Honduras government caves in to land campaign
Thursday 15 April 2010
The Honduran government has caved in to the demands of thousands of poor farm workers by granting them 11,000 acres of state-owned land that they have occupied since last year.
After 14 hours of intense negotiations coup president Porfirio Lobo's government agreed on Tuesday to grant the land to 3,000 farm workers, or campesinos, who are using it to grow African oil palms in the Aguan valley.
Unified Campesino Movement of the Aguán leader Ruddy Hernandez praised the deal as a sign of "the government's serious commitment to resolving our problems."
"It creates an opening to establish calm in our region," he said.
Honduran Agrarian Reform Minister Cesar Ham said that Tuesday's deal constitutes the largest land grant to the poor in the history of the nation, where class tensions were a key factor in the June coup that ousted progressive then-president Manuel Zelaya.

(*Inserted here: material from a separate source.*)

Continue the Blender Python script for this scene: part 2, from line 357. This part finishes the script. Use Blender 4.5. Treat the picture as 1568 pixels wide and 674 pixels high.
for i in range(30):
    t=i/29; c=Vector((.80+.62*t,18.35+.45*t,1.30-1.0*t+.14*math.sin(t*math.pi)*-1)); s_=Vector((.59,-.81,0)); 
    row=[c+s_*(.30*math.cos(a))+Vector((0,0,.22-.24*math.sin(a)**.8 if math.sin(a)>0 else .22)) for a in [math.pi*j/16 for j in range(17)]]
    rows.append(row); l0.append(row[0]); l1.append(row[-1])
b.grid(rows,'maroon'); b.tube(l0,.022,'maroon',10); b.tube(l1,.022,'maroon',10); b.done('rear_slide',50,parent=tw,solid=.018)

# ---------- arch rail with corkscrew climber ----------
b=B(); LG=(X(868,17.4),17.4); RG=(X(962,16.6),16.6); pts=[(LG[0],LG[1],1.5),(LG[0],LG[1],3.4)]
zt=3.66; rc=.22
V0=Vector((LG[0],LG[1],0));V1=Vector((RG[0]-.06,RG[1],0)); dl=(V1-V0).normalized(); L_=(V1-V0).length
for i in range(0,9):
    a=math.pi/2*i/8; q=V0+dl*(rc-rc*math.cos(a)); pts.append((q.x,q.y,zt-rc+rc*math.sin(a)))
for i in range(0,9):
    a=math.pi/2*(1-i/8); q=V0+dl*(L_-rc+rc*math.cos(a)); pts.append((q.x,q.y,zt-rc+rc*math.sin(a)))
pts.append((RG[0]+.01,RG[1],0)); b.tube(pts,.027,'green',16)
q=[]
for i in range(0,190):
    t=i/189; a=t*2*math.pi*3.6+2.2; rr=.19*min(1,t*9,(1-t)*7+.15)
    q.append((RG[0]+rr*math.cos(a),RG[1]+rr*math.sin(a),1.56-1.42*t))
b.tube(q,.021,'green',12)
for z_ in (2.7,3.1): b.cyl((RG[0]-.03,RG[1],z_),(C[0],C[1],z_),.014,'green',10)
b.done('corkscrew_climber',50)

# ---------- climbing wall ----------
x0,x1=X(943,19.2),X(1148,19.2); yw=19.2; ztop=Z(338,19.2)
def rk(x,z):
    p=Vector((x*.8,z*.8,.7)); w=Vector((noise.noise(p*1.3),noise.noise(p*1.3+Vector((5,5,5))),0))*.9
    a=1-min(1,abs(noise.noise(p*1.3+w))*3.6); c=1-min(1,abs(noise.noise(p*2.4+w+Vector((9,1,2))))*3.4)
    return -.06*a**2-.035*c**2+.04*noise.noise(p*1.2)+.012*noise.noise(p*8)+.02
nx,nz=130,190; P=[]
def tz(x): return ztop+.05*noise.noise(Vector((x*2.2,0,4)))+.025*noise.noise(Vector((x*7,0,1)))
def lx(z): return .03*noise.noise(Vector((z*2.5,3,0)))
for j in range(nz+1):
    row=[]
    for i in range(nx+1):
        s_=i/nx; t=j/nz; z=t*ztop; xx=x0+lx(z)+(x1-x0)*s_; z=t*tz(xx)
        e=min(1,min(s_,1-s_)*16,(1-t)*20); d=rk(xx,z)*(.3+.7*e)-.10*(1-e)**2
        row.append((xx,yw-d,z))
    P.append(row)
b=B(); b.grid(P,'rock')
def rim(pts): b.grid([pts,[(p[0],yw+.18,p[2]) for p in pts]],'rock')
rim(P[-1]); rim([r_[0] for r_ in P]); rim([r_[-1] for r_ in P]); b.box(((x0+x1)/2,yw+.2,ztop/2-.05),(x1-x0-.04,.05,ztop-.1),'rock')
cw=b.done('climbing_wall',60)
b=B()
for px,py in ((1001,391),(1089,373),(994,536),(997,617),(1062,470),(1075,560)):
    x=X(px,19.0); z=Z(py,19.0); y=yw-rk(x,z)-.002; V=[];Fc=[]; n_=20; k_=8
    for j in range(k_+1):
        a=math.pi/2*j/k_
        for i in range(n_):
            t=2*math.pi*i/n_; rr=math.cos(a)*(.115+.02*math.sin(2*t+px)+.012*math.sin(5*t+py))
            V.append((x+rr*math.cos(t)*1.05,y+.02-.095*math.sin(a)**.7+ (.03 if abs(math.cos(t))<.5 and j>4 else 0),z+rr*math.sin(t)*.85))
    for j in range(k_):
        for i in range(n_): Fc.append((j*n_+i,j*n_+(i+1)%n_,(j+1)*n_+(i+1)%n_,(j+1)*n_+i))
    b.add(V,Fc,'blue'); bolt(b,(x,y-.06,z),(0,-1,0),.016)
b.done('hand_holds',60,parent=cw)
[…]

The state-owned land, located in the same region as the protest, is to be granted within a year. The government also pledged to provide the farm workers with financial assistance and technical support.
But the farm workers did not immediately abandon the land that they seized last year just before the coup.
The government has deployed more than 2,000 soldiers and police in the area, ostensibly to seize drugs and illegal weapons, and the campesinos are demanding that the troops withdraw.
Mr Lobo's administration has yet to make a decision on that.
The deployment has drawn protests from opponents of last year's coup.
The National Popular Resistance Front has warned that the troops may be ordered to clear the squatters.